§ REQUIRED WORK
Only lines holding the string "Write" are wanted; copy each one from the material.

— Start of PROVIDED INFORMATION —

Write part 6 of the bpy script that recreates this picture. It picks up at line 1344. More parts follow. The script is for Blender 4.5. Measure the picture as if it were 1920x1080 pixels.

— End of PROVIDED INFORMATION —
— Start of PROVIDED INFORMATION —

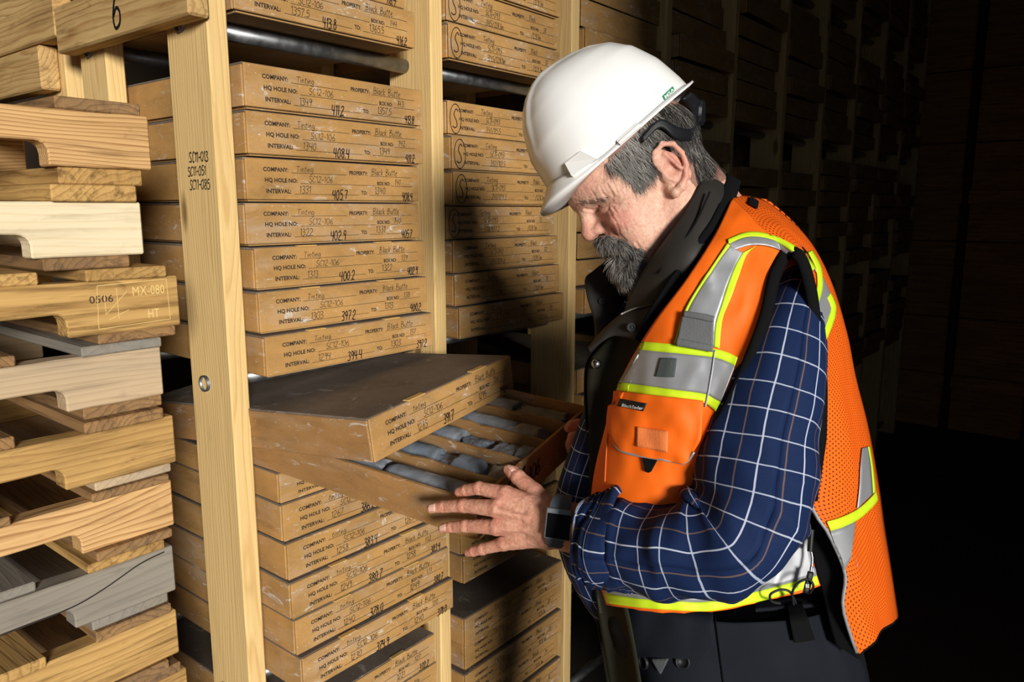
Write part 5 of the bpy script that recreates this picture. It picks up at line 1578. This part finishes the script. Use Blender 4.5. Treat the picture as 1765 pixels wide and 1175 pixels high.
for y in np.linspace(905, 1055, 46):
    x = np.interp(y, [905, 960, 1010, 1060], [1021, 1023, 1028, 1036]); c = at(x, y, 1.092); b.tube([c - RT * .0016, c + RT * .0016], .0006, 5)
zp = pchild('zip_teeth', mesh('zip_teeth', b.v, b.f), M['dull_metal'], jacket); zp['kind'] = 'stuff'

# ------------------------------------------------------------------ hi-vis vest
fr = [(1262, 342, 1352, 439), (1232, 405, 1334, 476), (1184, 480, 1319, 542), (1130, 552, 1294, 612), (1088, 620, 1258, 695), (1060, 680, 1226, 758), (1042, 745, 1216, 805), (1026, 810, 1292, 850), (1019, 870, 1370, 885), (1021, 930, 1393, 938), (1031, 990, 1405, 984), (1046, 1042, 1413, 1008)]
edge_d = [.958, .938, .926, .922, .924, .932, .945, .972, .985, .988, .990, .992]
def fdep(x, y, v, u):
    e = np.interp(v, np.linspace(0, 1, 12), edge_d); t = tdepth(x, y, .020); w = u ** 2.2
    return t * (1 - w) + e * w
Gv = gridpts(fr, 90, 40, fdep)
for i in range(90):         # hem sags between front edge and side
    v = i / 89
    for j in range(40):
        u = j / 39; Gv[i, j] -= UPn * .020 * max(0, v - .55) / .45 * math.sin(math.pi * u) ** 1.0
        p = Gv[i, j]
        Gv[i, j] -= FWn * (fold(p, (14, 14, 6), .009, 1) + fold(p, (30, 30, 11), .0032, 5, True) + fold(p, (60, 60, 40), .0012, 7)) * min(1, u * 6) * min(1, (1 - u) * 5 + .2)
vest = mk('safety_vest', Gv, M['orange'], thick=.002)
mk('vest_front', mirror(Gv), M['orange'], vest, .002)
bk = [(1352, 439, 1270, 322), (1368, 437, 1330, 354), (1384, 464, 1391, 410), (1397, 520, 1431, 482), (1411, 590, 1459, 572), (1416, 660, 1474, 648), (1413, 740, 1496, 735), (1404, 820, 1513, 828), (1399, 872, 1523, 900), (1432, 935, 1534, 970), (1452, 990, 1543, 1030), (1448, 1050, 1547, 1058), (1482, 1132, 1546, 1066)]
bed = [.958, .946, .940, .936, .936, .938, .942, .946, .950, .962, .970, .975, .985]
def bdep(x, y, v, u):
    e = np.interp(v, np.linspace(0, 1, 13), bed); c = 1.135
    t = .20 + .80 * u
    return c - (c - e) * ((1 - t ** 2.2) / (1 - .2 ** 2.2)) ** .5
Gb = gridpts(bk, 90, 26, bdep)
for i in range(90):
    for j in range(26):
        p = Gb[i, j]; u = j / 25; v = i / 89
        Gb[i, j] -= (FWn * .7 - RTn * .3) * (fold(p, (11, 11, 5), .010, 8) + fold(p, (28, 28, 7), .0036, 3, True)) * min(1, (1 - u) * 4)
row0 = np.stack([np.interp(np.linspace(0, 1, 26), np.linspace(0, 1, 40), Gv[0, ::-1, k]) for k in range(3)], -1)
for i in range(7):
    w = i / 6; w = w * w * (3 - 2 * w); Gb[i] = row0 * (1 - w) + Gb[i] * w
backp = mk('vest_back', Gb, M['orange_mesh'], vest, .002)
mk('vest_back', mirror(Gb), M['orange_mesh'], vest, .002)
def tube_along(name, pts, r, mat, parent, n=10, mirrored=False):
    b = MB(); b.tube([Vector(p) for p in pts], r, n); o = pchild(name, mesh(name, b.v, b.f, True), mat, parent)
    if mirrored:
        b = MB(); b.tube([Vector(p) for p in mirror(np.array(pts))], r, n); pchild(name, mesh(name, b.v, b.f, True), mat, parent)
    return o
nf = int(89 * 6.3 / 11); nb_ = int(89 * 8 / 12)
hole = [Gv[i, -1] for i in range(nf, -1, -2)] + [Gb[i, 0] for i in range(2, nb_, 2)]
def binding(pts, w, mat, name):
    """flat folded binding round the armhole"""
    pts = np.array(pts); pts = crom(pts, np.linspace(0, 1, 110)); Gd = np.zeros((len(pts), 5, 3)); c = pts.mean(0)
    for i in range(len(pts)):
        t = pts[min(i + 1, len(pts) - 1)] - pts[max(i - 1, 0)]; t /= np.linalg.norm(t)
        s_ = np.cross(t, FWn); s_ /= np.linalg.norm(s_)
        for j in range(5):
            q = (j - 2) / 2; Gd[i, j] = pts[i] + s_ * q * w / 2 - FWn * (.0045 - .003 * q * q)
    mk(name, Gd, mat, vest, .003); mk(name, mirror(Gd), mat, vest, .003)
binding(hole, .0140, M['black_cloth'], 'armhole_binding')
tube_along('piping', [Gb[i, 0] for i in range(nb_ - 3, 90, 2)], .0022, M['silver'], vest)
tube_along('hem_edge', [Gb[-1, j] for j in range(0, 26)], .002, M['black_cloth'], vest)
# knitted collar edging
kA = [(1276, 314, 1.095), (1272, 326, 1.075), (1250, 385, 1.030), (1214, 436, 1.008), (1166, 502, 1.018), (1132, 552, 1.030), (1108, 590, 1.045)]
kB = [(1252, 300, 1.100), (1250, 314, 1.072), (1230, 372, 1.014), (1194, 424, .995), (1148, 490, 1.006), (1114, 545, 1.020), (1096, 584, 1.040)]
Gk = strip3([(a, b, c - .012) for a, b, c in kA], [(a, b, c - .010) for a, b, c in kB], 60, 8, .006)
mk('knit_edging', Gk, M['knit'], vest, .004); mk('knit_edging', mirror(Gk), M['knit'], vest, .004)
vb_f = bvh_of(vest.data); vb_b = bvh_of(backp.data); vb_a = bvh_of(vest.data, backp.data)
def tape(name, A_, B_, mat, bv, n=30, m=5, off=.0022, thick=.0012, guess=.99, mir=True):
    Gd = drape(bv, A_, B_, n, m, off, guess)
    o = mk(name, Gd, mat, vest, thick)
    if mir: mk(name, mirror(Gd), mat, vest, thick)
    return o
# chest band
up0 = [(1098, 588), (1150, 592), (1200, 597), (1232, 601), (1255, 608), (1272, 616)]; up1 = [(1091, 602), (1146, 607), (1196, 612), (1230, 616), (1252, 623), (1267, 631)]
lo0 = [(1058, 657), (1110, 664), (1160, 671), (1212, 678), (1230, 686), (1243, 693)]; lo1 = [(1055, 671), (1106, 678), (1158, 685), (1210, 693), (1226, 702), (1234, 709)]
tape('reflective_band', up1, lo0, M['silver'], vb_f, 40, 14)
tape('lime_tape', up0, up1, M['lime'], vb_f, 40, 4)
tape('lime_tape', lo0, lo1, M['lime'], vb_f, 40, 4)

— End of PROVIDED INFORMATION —

§ SOLUTION TO THE EXERCISE
Write part 6 of the bpy script that recreates this picture. It picks up at line 1344. More parts follow. The script is for Blender 4.5. Measure the picture as if it were 1920x1080 pixels.
Write part 5 of the bpy script that recreates this picture. It picks up at line 1578. This part finishes the script. Use Blender 4.5. Treat the picture as 1765 pixels wide and 1175 pixels high.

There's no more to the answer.